Hong Kong Bans High Polluting Vehicles

Smog here is linked to 3,000 premature deaths yearly, officials wish to tackle this issue

As several studies have shown, crowded urban areas and high levels of air pollution typically go hand in hand. On the other hand, high levels of air pollution and a rather impressive number of premature deaths are very much intertwined.

Because of this, officials in Hong Kong have recently decided that something must be done in order to improve on air quality in this part of China, and have agreed that the best way to achieve this would be to ban high-polluting vehicles altogether.

They hope that this will help them put a leash on the amount of smog that is now floating about this crowded urban area and which can be linked to as many as 300,000 premature deaths yearly.

Tree Hugger explains that, according to several reports, Hong Kong has never managed to meet its air quality standards, despite their having been in place for nearly 25 years now.

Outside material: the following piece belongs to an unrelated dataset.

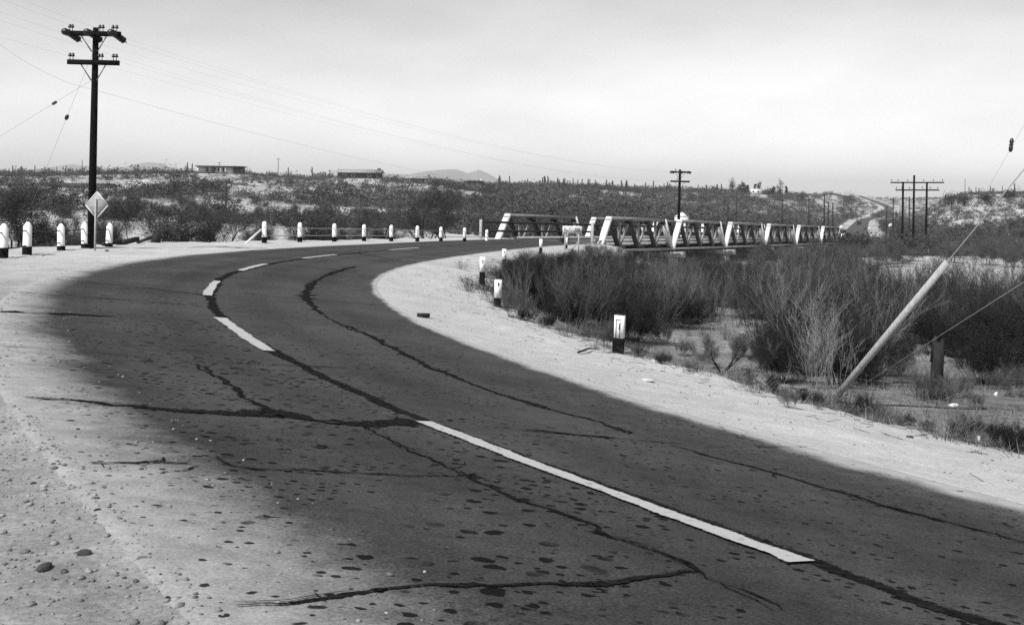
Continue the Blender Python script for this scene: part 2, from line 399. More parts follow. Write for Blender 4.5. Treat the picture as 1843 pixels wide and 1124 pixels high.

Moreover, things have only taken a turn for the worse throughout the past 10 years.

As one spokesperson for the government said, “Last year saw 175 days of very high pollution, more than twice the figure from 2007.”

The official announcement for this plan to improve on air quality in Hong Kong is to be made this coming January by Chief Executive Leung Chun-ying.

Should things go as planned, the new legislation should be in place as early as the year 2014.

According to the same source, this ban is to target commercial diesel vehicles first and foremost, seeing how they presently constitute the city's main source of air pollution.

Reports show that, for the time being, roughly 121,300 such cars are being driven on the streets of Hong Kong on a yearly basis, so outlawing them might just do the trick and clear some of the smog.

As well as this, the government wishes to facilitate the replacing of diesel-powered buses and trucks by means of subsidies.

Hopefully, these measures will help bring down Hong Kong's overall count for cases of premature deaths linked to air pollution.